Scan the data below. Pull out each line where "scene" occurs.

### Material
-*-*-

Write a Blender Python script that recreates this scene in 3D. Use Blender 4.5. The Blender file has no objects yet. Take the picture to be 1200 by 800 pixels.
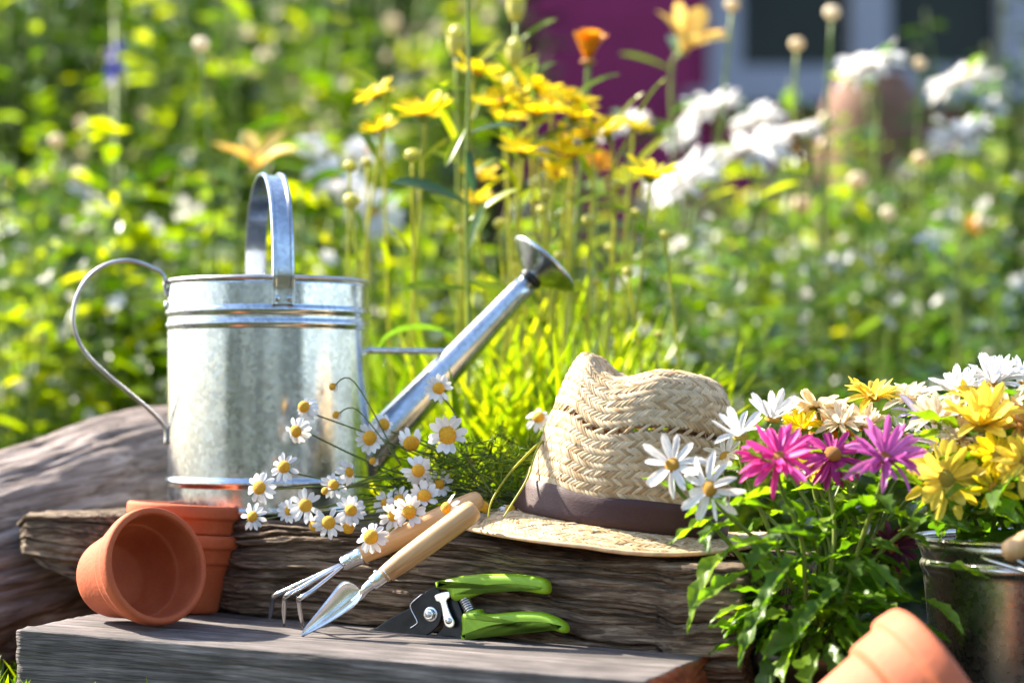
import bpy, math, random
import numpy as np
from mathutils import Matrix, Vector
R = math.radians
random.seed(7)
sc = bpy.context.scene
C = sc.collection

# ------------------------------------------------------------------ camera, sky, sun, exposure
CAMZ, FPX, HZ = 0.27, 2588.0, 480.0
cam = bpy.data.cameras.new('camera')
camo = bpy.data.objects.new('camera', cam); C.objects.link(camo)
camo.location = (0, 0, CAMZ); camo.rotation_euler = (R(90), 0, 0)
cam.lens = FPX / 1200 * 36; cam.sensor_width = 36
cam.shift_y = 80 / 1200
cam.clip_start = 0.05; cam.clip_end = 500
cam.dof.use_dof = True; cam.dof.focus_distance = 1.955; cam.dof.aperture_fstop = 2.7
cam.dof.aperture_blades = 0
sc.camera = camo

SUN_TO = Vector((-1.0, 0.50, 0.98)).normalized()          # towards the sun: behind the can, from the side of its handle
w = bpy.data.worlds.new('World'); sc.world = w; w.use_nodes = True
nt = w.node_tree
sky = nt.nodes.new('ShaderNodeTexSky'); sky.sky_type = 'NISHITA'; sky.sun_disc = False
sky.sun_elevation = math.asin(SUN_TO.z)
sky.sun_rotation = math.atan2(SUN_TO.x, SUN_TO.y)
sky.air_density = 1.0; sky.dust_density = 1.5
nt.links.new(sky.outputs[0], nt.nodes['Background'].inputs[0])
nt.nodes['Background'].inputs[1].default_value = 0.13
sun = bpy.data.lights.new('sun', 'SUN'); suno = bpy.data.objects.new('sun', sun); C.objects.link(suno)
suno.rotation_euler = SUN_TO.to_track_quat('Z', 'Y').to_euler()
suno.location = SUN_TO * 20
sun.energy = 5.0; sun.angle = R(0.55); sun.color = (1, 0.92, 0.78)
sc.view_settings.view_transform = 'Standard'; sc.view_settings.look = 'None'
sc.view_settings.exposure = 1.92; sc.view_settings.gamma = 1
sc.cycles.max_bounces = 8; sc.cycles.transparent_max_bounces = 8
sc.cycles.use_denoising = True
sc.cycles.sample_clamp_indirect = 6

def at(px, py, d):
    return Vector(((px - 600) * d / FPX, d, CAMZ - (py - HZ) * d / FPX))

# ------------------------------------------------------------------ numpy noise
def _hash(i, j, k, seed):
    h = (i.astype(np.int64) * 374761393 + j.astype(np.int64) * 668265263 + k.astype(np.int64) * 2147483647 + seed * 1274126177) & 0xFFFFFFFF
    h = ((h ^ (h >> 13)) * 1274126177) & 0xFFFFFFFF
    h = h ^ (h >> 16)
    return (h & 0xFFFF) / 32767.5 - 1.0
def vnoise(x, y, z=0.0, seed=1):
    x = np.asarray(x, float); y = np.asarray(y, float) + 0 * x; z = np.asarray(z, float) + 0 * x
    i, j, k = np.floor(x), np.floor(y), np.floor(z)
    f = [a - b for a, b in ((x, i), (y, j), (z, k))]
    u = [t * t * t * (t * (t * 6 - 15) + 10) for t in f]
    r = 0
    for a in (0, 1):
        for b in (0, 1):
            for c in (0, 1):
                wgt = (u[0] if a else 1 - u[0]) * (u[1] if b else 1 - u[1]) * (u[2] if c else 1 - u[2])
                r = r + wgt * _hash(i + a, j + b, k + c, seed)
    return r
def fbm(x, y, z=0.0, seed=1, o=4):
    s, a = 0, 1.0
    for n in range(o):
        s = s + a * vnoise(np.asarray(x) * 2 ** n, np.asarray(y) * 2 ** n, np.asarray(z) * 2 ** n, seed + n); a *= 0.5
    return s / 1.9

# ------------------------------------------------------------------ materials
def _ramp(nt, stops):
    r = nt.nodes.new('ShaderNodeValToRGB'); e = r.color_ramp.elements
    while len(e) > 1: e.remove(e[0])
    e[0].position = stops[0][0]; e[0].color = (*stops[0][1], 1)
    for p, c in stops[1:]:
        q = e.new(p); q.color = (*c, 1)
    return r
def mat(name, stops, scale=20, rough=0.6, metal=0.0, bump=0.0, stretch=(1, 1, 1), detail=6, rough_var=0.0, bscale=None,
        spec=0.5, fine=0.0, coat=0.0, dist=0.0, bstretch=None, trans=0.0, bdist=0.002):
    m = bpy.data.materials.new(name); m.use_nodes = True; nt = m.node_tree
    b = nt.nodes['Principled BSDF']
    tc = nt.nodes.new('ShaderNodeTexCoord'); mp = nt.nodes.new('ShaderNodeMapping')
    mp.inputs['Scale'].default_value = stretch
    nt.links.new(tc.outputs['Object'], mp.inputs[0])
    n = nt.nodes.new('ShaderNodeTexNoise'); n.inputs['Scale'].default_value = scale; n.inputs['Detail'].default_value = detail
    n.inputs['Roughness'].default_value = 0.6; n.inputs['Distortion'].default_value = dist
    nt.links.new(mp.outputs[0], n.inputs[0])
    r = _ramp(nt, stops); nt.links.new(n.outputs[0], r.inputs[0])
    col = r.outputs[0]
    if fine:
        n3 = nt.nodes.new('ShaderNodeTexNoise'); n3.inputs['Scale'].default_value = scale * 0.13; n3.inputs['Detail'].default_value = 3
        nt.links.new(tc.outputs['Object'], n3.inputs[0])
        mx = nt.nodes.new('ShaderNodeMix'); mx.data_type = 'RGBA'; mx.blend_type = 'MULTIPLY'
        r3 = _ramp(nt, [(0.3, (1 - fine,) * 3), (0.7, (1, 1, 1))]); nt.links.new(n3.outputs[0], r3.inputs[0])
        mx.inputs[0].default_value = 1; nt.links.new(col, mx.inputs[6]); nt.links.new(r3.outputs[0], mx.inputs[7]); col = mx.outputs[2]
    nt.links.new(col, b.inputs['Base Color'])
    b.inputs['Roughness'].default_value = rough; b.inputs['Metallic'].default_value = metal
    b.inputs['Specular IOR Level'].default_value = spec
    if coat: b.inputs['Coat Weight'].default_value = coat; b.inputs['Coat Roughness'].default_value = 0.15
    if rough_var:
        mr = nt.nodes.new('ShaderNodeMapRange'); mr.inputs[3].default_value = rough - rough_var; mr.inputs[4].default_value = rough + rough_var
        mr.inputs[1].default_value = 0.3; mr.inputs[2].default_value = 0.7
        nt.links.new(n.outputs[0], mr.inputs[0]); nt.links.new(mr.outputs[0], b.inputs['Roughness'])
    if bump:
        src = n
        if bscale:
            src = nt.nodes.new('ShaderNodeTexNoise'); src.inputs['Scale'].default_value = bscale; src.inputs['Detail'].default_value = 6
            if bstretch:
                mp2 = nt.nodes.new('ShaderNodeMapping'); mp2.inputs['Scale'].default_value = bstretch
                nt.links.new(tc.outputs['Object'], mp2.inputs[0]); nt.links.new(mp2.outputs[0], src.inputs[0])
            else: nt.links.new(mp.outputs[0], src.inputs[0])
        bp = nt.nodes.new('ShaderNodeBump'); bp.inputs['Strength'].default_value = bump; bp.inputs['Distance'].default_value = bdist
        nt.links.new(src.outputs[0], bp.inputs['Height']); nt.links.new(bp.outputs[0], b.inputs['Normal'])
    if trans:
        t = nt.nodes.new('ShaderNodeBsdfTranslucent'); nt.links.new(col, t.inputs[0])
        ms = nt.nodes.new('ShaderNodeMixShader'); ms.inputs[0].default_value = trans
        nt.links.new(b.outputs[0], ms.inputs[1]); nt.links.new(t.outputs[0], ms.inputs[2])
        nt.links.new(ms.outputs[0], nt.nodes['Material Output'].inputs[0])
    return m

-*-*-

### Solution to this problem
Write a Blender Python script that recreates this scene in 3D. Use Blender 4.5. The Blender file has no objects yet. Take the picture to be 1200 by 800 pixels.
sc = bpy.context.scene